Advance Wars is light on story compared to other tactical RPGs. The nations of Wars World are on the cusp of conflict as a sinister figure manipulates them from the shadows. Your job is preventing war from breaking out by… going to war. The setup doesn’t warrant too much thought and has big Saturday morning cartoon vibes, a feeling these new updates help heighten. Re-Boot Camp features new toybox-style graphics, a remastered soundtrack, sporadic voice acting, and a slightly tweaked script that brings out the most of every character’s personality. 

That new cartoon style also helps offset what’s otherwise a grim setup, where officers send scores of troops to die in battle without a thought for their welfare. Technically, that’s still what happens, but the new look makes each map like a game of toy soldiers, with maps even resembling a tabletop board when you zoom out. 

Advance Wars 1+2: Re-Boot Camp

What hasn’t changed is the series’ take on the genre, which, more than 20 years after the first game was released, still feels fresh and innovative. Both Advance Wars games blend traditional tactics elements, such as a rock-paper-scissors system of unit strengths and weaknesses, with features typically found in real-time strategy games. Resource and fuel management are critical in Advance Wars, for example, and controlling specific parts of a map is often essential for victory. The attention to detail is so acute that you even have to think about how tires and treads interact with terrain.

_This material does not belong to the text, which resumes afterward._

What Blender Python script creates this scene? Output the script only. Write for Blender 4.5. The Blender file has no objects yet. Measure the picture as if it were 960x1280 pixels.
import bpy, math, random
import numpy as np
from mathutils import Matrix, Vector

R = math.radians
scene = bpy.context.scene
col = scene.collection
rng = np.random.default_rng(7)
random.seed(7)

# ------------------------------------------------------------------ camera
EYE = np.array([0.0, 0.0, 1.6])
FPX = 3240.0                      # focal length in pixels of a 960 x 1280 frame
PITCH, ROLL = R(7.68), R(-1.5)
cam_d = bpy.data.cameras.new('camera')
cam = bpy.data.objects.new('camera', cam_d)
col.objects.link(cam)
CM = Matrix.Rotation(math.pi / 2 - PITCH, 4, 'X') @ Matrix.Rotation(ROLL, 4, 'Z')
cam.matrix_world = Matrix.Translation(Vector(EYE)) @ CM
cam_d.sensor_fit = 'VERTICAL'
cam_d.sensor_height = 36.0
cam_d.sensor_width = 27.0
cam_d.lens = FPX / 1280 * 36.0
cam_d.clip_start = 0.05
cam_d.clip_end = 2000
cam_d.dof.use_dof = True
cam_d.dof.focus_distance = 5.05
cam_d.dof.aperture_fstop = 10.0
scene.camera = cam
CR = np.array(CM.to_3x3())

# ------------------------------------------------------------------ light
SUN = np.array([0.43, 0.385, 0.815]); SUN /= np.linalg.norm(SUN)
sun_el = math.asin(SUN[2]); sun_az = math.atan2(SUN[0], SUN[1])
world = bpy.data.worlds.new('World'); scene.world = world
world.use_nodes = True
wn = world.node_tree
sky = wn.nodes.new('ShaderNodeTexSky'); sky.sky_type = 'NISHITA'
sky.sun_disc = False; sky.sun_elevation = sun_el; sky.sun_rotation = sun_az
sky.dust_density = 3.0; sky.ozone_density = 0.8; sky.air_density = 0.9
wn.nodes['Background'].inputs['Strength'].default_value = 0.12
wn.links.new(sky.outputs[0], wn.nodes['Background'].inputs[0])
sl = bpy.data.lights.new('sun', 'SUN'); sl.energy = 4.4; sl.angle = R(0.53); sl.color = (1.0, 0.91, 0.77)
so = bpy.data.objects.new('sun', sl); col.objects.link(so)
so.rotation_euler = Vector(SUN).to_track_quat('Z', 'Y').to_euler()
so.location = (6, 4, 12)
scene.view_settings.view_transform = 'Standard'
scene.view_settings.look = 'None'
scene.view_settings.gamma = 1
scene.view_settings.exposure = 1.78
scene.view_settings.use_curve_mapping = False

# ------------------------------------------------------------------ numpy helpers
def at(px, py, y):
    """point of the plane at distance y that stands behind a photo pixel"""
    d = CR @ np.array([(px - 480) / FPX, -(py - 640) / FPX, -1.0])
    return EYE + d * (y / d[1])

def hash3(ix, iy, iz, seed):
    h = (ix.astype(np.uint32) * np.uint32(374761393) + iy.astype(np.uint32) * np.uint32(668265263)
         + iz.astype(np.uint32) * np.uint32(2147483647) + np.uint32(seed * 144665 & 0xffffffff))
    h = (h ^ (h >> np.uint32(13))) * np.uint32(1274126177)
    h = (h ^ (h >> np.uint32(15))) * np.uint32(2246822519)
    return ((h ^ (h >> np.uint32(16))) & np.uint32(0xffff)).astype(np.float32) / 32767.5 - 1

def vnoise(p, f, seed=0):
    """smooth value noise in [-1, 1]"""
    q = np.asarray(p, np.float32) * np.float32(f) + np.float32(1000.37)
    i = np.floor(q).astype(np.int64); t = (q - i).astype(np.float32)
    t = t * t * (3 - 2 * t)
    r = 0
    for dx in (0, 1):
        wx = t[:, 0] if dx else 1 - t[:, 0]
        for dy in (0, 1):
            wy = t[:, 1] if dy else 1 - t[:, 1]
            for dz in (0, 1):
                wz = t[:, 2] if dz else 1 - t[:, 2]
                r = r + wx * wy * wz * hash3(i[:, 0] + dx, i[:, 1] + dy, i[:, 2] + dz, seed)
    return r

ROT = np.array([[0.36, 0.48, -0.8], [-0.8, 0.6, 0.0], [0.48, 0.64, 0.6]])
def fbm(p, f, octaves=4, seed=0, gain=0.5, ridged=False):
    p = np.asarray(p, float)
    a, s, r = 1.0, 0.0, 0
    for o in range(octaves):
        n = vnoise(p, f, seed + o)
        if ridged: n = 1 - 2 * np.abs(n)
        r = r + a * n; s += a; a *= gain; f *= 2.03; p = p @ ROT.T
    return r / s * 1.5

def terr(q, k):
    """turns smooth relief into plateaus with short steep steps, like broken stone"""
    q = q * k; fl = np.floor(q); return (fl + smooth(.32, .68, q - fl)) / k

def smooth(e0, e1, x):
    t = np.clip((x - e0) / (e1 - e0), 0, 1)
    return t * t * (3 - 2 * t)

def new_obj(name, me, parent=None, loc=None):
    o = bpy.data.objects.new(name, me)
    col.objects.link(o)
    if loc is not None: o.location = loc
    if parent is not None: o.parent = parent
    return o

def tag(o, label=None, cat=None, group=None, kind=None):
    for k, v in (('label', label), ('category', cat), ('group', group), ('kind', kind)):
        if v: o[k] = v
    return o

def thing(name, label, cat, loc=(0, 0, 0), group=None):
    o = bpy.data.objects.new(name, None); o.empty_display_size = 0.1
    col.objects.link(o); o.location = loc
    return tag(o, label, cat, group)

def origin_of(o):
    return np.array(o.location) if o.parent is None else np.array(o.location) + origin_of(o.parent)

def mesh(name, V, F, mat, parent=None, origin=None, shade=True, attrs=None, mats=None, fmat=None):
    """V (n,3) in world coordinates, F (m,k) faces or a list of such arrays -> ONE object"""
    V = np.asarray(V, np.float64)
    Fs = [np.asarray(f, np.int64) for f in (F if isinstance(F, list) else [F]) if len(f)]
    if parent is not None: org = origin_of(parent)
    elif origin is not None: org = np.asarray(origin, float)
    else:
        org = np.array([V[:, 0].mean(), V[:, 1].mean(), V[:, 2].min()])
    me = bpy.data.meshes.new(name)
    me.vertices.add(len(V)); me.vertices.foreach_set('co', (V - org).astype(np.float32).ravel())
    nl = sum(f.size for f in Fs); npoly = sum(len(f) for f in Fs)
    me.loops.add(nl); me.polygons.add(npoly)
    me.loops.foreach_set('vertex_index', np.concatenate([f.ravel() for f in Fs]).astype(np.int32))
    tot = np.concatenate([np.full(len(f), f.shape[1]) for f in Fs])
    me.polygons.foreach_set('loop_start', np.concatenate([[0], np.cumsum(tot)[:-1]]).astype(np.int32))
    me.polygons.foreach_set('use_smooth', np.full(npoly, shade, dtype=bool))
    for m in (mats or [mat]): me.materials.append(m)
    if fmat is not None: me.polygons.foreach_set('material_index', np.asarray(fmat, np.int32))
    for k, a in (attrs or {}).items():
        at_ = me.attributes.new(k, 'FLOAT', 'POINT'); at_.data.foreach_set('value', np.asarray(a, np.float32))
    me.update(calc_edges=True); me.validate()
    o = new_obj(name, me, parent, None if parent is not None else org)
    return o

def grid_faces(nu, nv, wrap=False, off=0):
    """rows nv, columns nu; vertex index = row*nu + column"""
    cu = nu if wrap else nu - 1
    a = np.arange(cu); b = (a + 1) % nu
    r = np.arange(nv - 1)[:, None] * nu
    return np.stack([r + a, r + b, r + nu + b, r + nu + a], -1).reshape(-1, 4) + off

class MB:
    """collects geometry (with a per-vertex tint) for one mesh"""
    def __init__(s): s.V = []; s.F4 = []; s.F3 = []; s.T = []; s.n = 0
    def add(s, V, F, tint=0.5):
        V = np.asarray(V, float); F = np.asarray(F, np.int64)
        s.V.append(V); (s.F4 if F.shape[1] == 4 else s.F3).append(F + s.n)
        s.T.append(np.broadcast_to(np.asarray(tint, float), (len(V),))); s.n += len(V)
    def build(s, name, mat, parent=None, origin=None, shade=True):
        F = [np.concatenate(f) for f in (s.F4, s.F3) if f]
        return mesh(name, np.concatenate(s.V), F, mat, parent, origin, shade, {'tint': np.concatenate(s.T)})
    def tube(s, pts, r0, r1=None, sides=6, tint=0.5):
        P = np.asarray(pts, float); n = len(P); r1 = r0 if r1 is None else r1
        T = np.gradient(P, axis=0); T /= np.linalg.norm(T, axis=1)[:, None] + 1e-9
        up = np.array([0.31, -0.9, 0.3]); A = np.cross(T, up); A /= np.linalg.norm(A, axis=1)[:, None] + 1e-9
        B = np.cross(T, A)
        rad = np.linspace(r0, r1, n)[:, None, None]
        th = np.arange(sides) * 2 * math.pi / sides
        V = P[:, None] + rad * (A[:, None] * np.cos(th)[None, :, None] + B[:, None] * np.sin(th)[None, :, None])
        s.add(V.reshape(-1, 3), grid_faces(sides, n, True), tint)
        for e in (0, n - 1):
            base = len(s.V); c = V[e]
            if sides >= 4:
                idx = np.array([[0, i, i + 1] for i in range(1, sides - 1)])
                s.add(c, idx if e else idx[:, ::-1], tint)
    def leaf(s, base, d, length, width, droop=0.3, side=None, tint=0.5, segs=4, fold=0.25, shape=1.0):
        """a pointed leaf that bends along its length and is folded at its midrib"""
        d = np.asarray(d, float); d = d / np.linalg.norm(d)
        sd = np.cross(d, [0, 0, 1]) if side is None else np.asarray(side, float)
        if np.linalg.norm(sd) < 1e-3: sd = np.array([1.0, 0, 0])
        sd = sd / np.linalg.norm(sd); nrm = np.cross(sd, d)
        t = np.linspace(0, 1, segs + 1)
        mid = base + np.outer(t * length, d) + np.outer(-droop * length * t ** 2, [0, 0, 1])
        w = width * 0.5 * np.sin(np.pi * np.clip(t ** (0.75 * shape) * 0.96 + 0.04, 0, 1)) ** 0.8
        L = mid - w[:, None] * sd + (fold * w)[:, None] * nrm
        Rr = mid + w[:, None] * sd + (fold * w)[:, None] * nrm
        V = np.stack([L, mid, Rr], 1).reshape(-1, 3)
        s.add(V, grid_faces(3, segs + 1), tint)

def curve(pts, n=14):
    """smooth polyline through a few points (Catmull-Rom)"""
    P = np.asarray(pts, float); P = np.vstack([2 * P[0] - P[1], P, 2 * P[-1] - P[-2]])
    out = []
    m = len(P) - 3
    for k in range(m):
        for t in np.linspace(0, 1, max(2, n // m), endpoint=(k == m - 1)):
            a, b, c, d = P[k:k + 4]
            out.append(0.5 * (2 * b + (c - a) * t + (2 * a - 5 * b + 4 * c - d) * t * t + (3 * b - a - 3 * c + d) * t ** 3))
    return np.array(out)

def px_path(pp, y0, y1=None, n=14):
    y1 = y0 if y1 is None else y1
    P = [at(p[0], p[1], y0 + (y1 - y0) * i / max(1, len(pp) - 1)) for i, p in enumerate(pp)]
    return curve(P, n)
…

Every battle is a tense mixture of smart planning and wild improvisation, where victory feels well-earned – even if you barely manage to clear the objective. Each map has an optimal approach, but the strategic depth and variation mean you can experiment with unorthodox ideas and still earn a high ranking. 

The remakes also include a feature that lets you reset your current turn as often as you want. It’s a helpful but clunky approach to making both games more approachable. If a choice you made three turns back turns out badly, your only option is to leave the mission and start over. You can increase movement speed and remove animations to save time, but a Fire Emblem-style rewind feature would have been a more elegant solution.

The range of choices may seem overwhelming, but Advance Wars does a superb job of teaching you the basics and even some advanced strategies at a steady pace – although it does this perhaps almost too well. Most of the first game plays like an extended tutorial, where you don’t get the full range of tools at your disposal until over halfway through the campaign.

Advance Wars 2 is a stronger and more confident game, however. This time, you control different COs from every nation, so each mission requires a thoughtful new approach with their strengths and foibles in mind. It’s a brilliant exercise in iteration, with a well-designed set of new officers, clever new CO powers, and complex, sometimes uncompromising, maps that make the most of the series’ unique mechanics. 

Advance Wars 1+2: Re-Boot Camp might not include much new material, but it presents a strong case that classic games don’t always have to change to be relevant again. Sometimes, they just need a second chance.